What the exercise asks: Print, exactly as they stand, the lines from the start of the listing to the line containing "COL = scene.collection", inclusive.
══ Input rows ══
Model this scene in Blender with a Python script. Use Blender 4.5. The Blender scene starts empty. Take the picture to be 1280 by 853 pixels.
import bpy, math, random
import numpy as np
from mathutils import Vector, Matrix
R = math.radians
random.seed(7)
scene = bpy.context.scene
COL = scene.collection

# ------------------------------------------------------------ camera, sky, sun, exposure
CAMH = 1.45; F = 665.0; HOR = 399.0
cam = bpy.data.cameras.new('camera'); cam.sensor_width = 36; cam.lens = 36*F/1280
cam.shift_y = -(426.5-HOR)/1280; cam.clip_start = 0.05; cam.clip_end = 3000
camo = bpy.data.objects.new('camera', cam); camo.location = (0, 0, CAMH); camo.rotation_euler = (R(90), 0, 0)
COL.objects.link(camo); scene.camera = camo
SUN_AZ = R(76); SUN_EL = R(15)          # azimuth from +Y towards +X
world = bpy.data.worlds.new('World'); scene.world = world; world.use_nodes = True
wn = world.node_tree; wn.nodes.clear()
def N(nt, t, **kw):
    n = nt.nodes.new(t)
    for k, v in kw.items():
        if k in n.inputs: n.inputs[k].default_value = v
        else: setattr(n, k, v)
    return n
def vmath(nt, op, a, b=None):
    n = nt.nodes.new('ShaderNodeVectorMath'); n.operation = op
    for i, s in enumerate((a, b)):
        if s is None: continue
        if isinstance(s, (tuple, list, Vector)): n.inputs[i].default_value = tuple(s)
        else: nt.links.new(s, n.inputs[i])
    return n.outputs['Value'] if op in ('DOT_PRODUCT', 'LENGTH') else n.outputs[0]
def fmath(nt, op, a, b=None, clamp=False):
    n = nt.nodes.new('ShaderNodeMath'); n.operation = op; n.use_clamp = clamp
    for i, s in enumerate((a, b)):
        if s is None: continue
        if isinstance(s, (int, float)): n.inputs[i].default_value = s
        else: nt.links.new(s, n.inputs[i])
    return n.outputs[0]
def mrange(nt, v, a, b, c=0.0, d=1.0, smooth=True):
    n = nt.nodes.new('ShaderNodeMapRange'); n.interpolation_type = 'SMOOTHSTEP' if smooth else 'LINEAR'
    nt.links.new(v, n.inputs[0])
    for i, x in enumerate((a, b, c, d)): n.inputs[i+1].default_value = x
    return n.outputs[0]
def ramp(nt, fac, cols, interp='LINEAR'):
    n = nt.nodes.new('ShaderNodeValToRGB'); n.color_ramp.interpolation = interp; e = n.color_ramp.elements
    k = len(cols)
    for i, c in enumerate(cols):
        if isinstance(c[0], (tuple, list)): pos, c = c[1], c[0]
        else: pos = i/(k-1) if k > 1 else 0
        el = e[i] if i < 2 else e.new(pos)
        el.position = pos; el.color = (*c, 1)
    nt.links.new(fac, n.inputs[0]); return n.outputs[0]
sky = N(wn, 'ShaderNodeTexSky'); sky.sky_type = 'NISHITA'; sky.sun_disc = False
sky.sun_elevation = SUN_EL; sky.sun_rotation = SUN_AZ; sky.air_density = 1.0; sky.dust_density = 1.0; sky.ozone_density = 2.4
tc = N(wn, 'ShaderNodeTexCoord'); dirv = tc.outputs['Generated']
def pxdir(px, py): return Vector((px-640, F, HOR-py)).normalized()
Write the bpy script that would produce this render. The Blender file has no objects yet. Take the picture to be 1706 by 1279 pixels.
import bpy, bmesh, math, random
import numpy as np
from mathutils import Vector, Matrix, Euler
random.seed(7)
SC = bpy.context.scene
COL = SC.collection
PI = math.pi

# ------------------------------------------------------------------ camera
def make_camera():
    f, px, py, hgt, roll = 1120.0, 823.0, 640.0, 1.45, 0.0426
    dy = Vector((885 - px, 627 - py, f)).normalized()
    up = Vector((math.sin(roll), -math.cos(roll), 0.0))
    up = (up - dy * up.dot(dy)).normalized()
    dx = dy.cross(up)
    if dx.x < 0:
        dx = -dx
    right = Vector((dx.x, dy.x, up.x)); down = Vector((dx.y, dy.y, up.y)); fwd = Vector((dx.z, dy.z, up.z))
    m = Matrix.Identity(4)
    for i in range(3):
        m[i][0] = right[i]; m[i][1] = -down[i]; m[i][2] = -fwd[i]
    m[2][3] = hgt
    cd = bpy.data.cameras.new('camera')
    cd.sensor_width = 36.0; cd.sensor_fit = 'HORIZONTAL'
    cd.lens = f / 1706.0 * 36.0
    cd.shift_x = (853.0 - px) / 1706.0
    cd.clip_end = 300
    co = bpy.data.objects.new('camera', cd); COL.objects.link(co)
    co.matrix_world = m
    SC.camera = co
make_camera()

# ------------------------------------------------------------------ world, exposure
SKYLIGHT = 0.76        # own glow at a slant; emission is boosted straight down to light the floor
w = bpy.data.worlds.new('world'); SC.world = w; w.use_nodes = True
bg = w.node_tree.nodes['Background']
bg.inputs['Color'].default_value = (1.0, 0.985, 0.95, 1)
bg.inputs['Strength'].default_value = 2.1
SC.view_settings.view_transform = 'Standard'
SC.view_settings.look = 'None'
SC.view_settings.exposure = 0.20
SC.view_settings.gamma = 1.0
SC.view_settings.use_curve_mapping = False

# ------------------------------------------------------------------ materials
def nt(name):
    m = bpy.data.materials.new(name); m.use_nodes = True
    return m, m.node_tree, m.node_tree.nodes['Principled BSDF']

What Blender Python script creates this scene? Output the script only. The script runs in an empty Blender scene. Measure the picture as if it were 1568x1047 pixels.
═══
The answer:
Model this scene in Blender with a Python script. Use Blender 4.5. The Blender scene starts empty. Take the picture to be 1280 by 853 pixels.
import bpy, math, random
import numpy as np
from mathutils import Vector, Matrix
R = math.radians
random.seed(7)
scene = bpy.context.scene
COL = scene.collection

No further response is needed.